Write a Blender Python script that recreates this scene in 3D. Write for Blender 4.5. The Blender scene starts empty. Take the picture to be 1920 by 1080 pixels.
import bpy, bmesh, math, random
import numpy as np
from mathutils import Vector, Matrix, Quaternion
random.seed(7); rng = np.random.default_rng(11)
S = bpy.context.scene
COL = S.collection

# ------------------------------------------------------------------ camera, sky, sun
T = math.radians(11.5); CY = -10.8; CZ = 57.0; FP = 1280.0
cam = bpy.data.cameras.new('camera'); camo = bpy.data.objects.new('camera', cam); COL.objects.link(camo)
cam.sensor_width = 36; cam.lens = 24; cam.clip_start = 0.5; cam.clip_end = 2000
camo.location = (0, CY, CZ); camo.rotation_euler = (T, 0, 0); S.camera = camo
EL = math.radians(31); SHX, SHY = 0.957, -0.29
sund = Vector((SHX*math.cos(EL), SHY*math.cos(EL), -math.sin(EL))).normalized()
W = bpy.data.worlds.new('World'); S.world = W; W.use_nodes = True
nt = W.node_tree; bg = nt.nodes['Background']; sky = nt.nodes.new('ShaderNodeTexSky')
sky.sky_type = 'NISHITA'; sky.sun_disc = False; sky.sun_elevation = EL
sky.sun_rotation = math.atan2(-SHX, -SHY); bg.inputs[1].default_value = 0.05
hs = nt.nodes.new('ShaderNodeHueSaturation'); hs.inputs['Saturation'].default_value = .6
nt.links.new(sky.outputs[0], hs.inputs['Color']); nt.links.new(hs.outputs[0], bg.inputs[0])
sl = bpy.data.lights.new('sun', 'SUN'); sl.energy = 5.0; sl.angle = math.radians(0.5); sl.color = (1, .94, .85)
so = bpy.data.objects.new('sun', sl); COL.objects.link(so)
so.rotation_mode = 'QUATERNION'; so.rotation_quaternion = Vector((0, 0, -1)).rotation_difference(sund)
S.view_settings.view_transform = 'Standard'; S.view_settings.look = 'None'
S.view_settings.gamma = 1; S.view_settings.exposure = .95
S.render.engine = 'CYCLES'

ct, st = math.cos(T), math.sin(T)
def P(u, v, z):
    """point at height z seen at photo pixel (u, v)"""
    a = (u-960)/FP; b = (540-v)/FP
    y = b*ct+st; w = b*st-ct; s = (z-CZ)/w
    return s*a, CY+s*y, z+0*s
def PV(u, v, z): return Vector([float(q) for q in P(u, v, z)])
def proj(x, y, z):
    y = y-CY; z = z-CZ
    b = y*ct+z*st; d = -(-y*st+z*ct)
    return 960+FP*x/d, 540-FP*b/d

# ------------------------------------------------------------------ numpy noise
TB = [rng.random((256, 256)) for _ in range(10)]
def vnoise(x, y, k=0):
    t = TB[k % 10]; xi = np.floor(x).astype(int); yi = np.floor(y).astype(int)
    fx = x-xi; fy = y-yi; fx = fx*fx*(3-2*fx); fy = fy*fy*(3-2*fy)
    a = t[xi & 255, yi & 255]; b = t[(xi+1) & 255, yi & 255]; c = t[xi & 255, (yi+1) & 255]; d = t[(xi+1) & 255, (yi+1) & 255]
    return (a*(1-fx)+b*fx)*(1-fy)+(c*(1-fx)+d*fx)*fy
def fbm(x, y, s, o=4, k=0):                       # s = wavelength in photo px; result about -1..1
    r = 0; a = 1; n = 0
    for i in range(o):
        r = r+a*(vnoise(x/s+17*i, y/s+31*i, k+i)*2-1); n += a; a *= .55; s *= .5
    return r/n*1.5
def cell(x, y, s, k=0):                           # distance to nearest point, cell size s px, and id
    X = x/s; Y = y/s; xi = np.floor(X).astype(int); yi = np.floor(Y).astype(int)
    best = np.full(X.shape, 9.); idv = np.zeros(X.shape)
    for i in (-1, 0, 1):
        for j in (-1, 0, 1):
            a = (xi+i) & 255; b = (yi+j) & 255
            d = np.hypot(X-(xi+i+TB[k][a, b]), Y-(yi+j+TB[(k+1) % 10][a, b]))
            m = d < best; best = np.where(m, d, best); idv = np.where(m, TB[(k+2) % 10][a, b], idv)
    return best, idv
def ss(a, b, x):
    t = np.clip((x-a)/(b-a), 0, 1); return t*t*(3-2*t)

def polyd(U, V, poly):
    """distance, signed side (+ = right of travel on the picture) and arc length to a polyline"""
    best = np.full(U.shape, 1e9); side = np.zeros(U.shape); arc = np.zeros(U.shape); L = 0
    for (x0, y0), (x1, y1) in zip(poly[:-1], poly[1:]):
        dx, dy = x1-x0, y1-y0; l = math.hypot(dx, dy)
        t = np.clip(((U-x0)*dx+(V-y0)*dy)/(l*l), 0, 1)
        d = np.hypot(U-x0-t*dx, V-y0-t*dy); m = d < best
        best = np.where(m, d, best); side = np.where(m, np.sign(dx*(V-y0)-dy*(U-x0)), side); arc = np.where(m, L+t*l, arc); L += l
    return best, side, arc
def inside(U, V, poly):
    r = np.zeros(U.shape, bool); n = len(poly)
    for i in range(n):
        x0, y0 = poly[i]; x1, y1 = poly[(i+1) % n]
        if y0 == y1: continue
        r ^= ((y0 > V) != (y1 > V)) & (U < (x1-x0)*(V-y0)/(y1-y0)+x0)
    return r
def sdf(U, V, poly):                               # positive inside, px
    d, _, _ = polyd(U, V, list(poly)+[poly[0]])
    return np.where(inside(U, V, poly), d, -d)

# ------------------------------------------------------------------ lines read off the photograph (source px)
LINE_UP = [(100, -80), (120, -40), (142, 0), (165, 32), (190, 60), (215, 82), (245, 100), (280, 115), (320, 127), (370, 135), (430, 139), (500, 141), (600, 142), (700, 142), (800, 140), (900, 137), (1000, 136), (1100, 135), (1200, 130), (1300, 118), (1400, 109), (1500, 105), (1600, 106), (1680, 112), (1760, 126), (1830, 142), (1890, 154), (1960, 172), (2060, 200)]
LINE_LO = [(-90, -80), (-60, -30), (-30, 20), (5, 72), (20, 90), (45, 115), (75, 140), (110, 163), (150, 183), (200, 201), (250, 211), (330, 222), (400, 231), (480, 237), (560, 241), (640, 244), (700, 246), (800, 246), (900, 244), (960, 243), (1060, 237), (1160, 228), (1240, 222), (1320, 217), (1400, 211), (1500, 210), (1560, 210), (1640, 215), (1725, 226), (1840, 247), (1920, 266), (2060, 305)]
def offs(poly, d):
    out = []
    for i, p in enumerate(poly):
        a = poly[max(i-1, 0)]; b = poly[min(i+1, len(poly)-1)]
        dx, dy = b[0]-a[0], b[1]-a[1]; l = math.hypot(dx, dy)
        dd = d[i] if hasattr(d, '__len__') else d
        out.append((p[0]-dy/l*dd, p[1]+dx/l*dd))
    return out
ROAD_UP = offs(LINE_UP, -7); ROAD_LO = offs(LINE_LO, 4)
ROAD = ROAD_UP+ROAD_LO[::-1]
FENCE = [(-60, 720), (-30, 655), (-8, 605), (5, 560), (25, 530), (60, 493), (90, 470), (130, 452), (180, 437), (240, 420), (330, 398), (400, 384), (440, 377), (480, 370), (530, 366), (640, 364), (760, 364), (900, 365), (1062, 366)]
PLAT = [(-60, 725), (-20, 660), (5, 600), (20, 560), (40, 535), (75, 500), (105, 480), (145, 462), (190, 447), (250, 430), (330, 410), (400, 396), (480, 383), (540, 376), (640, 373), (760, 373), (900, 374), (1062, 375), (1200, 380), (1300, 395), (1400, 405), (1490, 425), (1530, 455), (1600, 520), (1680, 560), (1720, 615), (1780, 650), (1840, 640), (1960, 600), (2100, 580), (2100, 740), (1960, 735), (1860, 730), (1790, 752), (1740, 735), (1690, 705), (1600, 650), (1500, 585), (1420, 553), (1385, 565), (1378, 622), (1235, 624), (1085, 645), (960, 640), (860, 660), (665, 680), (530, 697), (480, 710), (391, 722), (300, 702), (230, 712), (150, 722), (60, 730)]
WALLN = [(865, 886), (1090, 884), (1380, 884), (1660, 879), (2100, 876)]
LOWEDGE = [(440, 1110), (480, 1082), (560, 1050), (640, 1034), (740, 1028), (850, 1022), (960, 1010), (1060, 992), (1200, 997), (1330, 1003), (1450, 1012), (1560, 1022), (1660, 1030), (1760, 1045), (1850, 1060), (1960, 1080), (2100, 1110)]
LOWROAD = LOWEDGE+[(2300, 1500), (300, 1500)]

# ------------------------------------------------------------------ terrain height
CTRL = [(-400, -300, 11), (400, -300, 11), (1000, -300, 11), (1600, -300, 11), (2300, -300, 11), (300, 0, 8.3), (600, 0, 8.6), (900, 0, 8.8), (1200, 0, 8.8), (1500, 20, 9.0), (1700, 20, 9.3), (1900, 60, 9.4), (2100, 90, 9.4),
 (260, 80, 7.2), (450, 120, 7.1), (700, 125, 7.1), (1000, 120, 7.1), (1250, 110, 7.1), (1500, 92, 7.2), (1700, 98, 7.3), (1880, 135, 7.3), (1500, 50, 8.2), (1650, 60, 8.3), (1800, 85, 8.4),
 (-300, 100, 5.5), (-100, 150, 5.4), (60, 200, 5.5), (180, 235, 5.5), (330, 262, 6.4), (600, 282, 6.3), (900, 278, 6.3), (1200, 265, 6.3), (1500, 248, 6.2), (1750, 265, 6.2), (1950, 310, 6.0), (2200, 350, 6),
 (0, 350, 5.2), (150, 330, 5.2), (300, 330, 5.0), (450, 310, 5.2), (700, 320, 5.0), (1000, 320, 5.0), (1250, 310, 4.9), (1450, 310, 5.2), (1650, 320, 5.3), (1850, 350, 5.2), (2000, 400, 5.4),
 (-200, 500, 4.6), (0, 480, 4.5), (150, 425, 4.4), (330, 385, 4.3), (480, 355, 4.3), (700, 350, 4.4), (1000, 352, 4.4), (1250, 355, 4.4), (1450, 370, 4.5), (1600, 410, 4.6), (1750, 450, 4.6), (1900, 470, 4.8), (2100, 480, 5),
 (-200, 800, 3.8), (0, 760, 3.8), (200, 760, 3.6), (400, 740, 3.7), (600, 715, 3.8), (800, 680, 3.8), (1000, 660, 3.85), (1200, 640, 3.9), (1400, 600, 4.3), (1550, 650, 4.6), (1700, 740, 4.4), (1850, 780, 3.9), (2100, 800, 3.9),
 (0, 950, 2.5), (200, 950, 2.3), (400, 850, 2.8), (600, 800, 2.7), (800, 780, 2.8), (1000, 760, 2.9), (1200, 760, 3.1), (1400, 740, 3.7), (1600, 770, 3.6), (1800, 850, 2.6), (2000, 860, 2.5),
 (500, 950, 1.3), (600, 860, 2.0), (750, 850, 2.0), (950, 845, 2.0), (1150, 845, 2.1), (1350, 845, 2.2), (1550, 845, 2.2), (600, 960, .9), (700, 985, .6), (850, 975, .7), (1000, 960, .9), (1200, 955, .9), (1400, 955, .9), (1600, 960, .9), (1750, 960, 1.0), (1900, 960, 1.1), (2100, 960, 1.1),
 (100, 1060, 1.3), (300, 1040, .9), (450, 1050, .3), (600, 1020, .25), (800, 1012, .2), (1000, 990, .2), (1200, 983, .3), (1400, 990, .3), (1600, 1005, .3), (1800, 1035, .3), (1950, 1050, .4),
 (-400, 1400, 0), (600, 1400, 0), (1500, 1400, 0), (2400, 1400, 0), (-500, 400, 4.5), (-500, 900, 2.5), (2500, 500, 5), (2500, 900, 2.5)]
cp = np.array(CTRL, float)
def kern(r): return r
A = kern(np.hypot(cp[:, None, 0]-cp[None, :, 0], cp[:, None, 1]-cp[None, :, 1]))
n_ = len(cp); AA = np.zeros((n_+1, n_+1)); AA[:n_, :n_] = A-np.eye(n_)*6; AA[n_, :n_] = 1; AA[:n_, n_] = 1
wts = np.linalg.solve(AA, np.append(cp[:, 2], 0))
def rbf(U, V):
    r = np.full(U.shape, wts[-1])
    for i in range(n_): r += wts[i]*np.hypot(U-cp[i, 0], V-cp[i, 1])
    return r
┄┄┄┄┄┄
## [THE REQUEST]
Using the data above, restate word for word the lines from its opening line through the line that contains "COL = S.collection", and no more.

## [WRITTEN REPLY]
Write a Blender Python script that recreates this scene in 3D. Write for Blender 4.5. The Blender scene starts empty. Take the picture to be 1920 by 1080 pixels.
import bpy, bmesh, math, random
import numpy as np
from mathutils import Vector, Matrix, Quaternion
random.seed(7); rng = np.random.default_rng(11)
S = bpy.context.scene
COL = S.collection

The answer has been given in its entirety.